The creation of digital fact sheets are a prime example of this. We're increasingly becoming more digital, with 45% of clients accessing service through InvestBM. We're also in the final development stages of launching an app, which will be available later in the year. I'm delighted that we've just received the Defaqto Gold Award for discretionary fund management service. We will continue to raise the bar in client service, setting us apart from our competitors. We will also broaden and deepen our client reach. Our acquisitions of LIFT-Financial, Lucas Fettes, and CFT Wealth have done much to accelerate our client base, which has increased by 15%, taking us to around 23,000 clients. We continue to develop our product propositions and meet our clients' evolving needs. We're in advanced piloting of our retirement income solution, as well as a new MPS fund.

Retention is a cornerstone in broadening and deepening client reach, and a retention program has been initiated to improve it. This covers all aspects from price, performance, relationship, service, and brand. It's already led to improved segmentation and targeted support for advisors. Intergenerational wealth is a huge opportunity for us, as is the demand from female clients. With a diverse pool of financial planners, we're now able to meet that demand effectively. Meeting advisors face-to-face is critical in this business, and since the beginning of this year, we've held advisor roadshows, meeting with around 250 IFAs across the U.K. Exco and I have attended the roadshows and have enjoyed hearing from them firsthand about the elements of our service they value. In our efforts to drive scale and efficiency, we've made meaningful savings over the last 18 months by simplifying the way we work.

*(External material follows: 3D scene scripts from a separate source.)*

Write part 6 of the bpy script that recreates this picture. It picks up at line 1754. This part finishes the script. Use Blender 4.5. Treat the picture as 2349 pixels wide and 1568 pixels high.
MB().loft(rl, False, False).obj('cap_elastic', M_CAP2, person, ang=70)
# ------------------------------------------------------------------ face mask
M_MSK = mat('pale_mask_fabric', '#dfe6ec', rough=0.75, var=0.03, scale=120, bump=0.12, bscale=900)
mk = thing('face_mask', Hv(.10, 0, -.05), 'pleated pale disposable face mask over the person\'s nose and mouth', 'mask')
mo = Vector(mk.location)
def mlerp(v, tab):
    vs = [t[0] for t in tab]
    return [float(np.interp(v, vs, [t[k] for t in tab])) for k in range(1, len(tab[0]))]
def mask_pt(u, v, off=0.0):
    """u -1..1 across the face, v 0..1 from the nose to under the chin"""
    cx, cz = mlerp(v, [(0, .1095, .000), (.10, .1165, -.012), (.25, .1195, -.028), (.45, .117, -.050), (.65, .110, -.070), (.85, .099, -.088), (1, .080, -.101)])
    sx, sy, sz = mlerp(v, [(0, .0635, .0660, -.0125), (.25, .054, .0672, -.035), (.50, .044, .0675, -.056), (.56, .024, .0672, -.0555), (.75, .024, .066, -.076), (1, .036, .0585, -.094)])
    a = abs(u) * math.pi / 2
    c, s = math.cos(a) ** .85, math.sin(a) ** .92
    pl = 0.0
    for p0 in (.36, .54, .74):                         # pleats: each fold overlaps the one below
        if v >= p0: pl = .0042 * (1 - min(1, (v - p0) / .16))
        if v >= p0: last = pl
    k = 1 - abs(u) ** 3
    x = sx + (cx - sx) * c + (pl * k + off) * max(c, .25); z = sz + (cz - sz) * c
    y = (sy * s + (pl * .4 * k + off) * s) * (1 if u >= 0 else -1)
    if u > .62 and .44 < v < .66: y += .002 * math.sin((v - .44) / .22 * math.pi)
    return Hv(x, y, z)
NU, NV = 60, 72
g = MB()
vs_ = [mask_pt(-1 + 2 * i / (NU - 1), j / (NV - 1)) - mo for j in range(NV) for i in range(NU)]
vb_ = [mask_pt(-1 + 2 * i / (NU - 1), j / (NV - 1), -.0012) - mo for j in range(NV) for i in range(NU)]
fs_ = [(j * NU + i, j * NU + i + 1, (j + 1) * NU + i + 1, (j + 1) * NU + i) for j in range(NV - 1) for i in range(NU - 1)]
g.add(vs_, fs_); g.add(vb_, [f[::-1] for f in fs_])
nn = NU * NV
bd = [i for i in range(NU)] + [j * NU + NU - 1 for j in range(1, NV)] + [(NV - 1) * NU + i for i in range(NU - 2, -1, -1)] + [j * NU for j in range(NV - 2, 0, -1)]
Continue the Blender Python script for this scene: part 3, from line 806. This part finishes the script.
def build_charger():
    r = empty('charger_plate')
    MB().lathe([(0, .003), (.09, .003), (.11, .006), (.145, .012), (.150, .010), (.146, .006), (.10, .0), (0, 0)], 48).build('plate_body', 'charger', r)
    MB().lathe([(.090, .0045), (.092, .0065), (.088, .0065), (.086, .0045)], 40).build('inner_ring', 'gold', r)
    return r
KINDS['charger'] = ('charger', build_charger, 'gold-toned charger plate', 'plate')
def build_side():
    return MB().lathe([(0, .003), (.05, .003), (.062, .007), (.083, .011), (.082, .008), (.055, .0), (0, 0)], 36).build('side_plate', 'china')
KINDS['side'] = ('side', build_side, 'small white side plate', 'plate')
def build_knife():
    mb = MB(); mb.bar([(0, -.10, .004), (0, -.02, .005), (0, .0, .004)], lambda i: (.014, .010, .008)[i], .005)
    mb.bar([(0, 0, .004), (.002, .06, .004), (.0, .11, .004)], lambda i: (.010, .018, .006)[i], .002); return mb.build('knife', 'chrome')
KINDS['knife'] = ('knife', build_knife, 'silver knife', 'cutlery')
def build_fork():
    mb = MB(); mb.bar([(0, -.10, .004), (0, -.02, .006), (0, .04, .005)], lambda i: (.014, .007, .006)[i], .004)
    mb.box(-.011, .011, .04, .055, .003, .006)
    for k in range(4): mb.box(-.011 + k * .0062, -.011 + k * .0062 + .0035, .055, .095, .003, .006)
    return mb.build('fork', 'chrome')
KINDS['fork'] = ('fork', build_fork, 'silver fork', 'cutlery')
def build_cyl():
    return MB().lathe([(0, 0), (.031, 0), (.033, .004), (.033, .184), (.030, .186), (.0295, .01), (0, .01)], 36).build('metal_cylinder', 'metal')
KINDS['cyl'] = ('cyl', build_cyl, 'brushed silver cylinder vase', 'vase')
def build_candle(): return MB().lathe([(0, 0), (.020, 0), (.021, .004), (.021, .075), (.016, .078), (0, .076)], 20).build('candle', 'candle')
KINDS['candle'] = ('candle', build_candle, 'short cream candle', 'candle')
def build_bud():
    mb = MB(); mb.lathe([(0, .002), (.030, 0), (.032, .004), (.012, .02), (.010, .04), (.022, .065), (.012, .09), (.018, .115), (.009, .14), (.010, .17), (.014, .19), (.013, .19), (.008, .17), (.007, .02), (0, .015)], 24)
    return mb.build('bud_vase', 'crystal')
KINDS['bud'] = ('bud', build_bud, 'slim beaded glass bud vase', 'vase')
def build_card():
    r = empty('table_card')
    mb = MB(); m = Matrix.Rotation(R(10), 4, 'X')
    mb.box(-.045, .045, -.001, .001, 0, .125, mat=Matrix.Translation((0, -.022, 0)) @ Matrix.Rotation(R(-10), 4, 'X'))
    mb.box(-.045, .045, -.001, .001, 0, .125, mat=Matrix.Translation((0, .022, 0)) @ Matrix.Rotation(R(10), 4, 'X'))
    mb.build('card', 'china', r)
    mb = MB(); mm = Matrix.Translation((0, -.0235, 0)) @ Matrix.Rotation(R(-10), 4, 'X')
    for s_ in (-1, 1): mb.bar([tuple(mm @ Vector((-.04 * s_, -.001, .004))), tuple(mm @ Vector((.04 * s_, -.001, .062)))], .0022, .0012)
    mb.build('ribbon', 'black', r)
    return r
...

This is the new normal, and this is how we'll deliver our medium-term commitment of no more than 5% growth in underlying cost per annum. So why Brooks? Well, we operate in a highly attractive market with structural growth drivers and increasing demand for trusted, independent financial advice. Our strengths are clear. Fundamentally, we have at our core an investment proposition with an unparalleled breadth of products underpinned by consistently strong investment performance. This is evident when we consider, for example, MPS performance, where we are top four among our peers over one, five, and ten years. There is a need now more than ever for trusted, independent advice. Brooks was founded in service to our IFA partners across the U.K., and we're now leveraging our core propositions, having recently scaled our financial planning business. We're creating a leading, independent, chartered financial planning business.

We'll grow the business through the Academy, creating a pipeline of highly qualified financial planners and talented future investment managers. So what am I saying here? I'm saying, yes, we've made significant progress, and yes, we're moving at pace. We're refocusing the group, we're improving our clients' experience, and we're building an industry-leading executive team. These are the building blocks that will provide the momentum to reignite growth, and we're set up to deliver just that.